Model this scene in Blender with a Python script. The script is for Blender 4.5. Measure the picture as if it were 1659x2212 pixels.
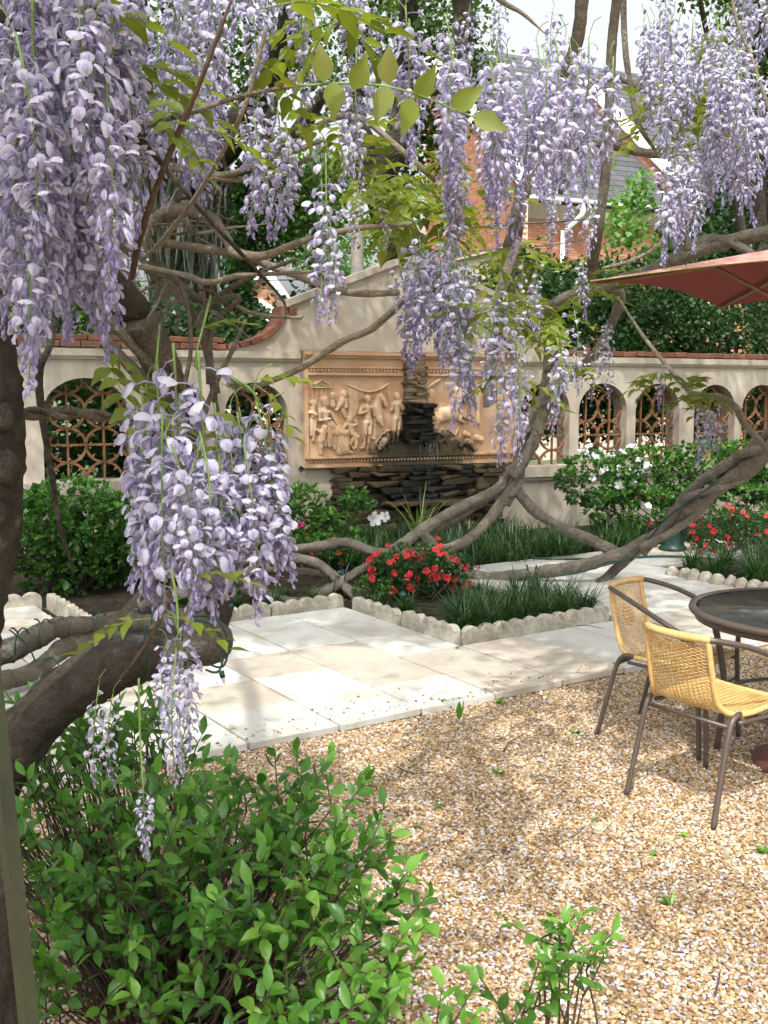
import bpy, bmesh, math, random
import numpy as np
from mathutils import Vector, Matrix, geometry, noise as mnoise

for o in list(bpy.data.objects): bpy.data.objects.remove(o)
scene = bpy.context.scene
R = math.radians
rng = np.random.default_rng(7)
random.seed(7)

# ------------------------------------------------------------------ camera, sky, sun, exposure
EYE = 1.7
PITCH = math.atan(256/2239)
cam = bpy.data.cameras.new('camera'); camo = bpy.data.objects.new('camera', cam)
scene.collection.objects.link(camo)
camo.location = (0, 0, EYE); camo.rotation_euler = (math.pi/2-PITCH, 0, 0)
cam.sensor_fit = 'VERTICAL'; cam.sensor_height = 36; cam.lens = 36*2239/2212
cam.clip_start = 0.05; cam.clip_end = 800
scene.camera = camo

SUN_EL, SUN_AZ = R(57), math.atan2(0.16, 1.0)          # light travels towards +Y and a little +X
world = bpy.data.worlds.new('World'); scene.world = world; world.use_nodes = True
wn = world.node_tree.nodes; wl = world.node_tree.links
sky = wn.new('ShaderNodeTexSky'); sky.sky_type = 'NISHITA'; sky.sun_disc = False
sky.sun_elevation = SUN_EL; sky.sun_rotation = math.pi+SUN_AZ
sky.air_density = 1.0; sky.dust_density = 9.0; sky.ozone_density = 1.0
bg = wn['Background']; bg.inputs['Strength'].default_value = 0.15
hz = wn.new('ShaderNodeHueSaturation'); hz.inputs['Saturation'].default_value = .22; hz.inputs['Value'].default_value = 1.3   # thin bright haze over the whole sky
wl.new(sky.outputs['Color'], hz.inputs['Color']); wl.new(hz.outputs['Color'], bg.inputs['Color'])
sl = bpy.data.lights.new('sun', 'SUN'); sl.energy = 2.05; sl.angle = R(0.55); sl.color = (1, .965, .91)
so = bpy.data.objects.new('sun', sl); scene.collection.objects.link(so)
_d = Vector((math.cos(SUN_EL)*math.sin(SUN_AZ), math.cos(SUN_EL)*math.cos(SUN_AZ), -math.sin(SUN_EL)))
so.rotation_euler = _d.to_track_quat('-Z', 'Y').to_euler()
so.location = (0, -5, 12)
scene.view_settings.view_transform = 'Standard'; scene.view_settings.look = 'None'
scene.view_settings.gamma = 1.0; scene.view_settings.use_curve_mapping = False
scene.view_settings.exposure = 1.12
scene.render.engine = 'CYCLES'

# ------------------------------------------------------------------ measuring helpers
CP, SP = math.cos(PITCH), math.sin(PITCH)
def at(x, y, d):
    """place measured on the photo (1659 x 2212 units) at a distance of d metres north of the viewer"""
    a = (x-829.5)/2239; b = (1106-y)/2239
    r = np.array([a, CP+b*SP, -SP+b*CP]); t = d/r[1]
    return np.array([r[0]*t, d, EYE+r[2]*t])
def px(n, d): return n*d/2239          # size of n photo units at distance d
def ats(pts): return np.array([at(*p) for p in pts])

# ------------------------------------------------------------------ object helpers
COL = scene.collection
WM = {}
def _props(o, label, category, group, kind):
    if label: o['label'] = label
    if category: o['category'] = category
    if group: o['group'] = group
    if kind: o['kind'] = kind
def thing(name, label, category, loc=(0, 0, 0), group=None, rz=0.0):
    o = bpy.data.objects.new(name, None); COL.objects.link(o)
    o.empty_display_size = 0.1
    o.location = loc; o.rotation_euler = (0, 0, rz)
    WM[o.name] = Matrix.Translation(Vector(loc)) @ Matrix.Rotation(rz, 4, 'Z')
    _props(o, label, category, group, None); return o
def part(name, mesh, parent=None, label=None, category=None, group=None, kind=None, mw=None, local=False):
    """mesh object; mesh in world coordinates unless mw (world matrix) or local (parent's frame)"""
    o = bpy.data.objects.new(name, mesh); COL.objects.link(o)
    w = mw if mw is not None else Matrix.Identity(4)
    if parent is not None:
        pw = WM[parent.name]
        o.parent = parent
        if local: w = pw @ w
        o.matrix_parent_inverse = Matrix.Identity(4)
        o.matrix_basis = pw.inverted() @ w
    else:
        o.matrix_basis = w
    WM[o.name] = w.copy()
    _props(o, label, category, group, kind); return o
def TRS(loc, rot=(0, 0, 0), s=1.0):
    from mathutils import Euler
    m = Matrix.Translation(Vector(loc)) @ Euler(rot).to_matrix().to_4x4()
    if not hasattr(s, '__len__'): s = (s, s, s)
    return m @ Matrix.Diagonal((*s, 1))

class MB:
    def __init__(s): s.v = []; s.f = []; s.a = []; s.m = []; s.n = 0
    def add(s, v, f, a=0.0, m=0):
        v = np.asarray(v, float).reshape(-1, 3)
        if isinstance(f, np.ndarray): groups = [f]
        else:
            d = {}
            for q in f: d.setdefault(len(q), []).append(q)
            groups = [np.array(g) for g in d.values()]
        for g in groups:
            if len(g): s.f.append(g+s.n); s.m.append(np.full(len(g), m, np.int32))
        s.v.append(v); s.a.append(np.broadcast_to(np.asarray(a, float), (len(v),)).copy()); s.n += len(v)
        return s
    def mesh(s, name, mats, smooth=False):
        me = bpy.data.meshes.new(name)
        V = np.concatenate(s.v) if s.v else np.zeros((0, 3))
        cnt = np.concatenate([np.full(len(g), g.shape[1], np.int64) for g in s.f])
        li = np.concatenate([g.ravel() for g in s.f])
        me.vertices.add(len(V)); me.vertices.foreach_set('co', V.astype(np.float32).ravel())
        me.loops.add(len(li)); me.loops.foreach_set('vertex_index', li.astype(np.int32))
        me.polygons.add(len(cnt))
        st = np.concatenate([[0], np.cumsum(cnt)[:-1]])
        me.polygons.foreach_set('loop_start', st.astype(np.int32))
        try: me.polygons.foreach_set('loop_total', cnt.astype(np.int32))
        except Exception: pass
        me.polygons.foreach_set('material_index', np.concatenate(s.m))
        me.polygons.foreach_set('use_smooth', np.full(len(cnt), smooth, bool))
        at_ = me.attributes.new('rnd', 'FLOAT', 'POINT'); at_.data.foreach_set('value', np.concatenate(s.a).astype(np.float32))
        for m in (mats if isinstance(mats, (list, tuple)) else [mats]): me.materials.append(m)
        me.update(calc_edges=True); me.validate()
        return me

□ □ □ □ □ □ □

▶ _What the task requires_: Repeat the listing above up to and including the line with "scene.camera = camo", starting from its first line. Drop any pictures.

▶ _Written solution_:
Model this scene in Blender with a Python script. The script is for Blender 4.5. Measure the picture as if it were 1659x2212 pixels.
import bpy, bmesh, math, random
import numpy as np
from mathutils import Vector, Matrix, geometry, noise as mnoise

for o in list(bpy.data.objects): bpy.data.objects.remove(o)
scene = bpy.context.scene
R = math.radians
rng = np.random.default_rng(7)
random.seed(7)

# ------------------------------------------------------------------ camera, sky, sun, exposure
EYE = 1.7
PITCH = math.atan(256/2239)
cam = bpy.data.cameras.new('camera'); camo = bpy.data.objects.new('camera', cam)
scene.collection.objects.link(camo)
camo.location = (0, 0, EYE); camo.rotation_euler = (math.pi/2-PITCH, 0, 0)
cam.sensor_fit = 'VERTICAL'; cam.sensor_height = 36; cam.lens = 36*2239/2212
cam.clip_start = 0.05; cam.clip_end = 800
scene.camera = camo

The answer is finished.